There are many high points of the collection--Kate Lilley’s gorgeous mix of pop and classicism, Adam Aitken’s and Nick Riemer’s stark locales--and those poets who are better-known in American circles, including Louis Armand, Alison Croggon, MTC Cronin, Coral Hull, Emma Lew, and Tracy Ryan, nestle well against the lesser-known Adrian Wiggins, Felicity Plunkett, and Jane Gibian. By no means a flawless anthology, Calyx has got to be one of the best in-roads toward gaining a semi-holistic sense of what’s going on past the international date line.

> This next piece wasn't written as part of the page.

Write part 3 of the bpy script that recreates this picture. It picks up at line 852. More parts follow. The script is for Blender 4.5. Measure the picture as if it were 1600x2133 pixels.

Back to my colleague and his need for standards. In the end, in gauging the "successfulness" of writing, we must ask not only whether these contemporary Australian poets communicate effectively but whether we, as readers, are invigorated. Calyx is a series of pistons in rapid fire; the level of high energy and perplexity is consistent and fairly unwavering. As a bonus to the Australian-Australasian neophyte, glancing at its catalogue of cultural references, one sees the points of contact throughout this vast land converging in one spot, and it is dynamic. If these, along with being dissatisfied with time-tested ways of probing psychic, geographic and personal landscapes, are the hallmarks of a group of "amateurish" writers, who needs professionals?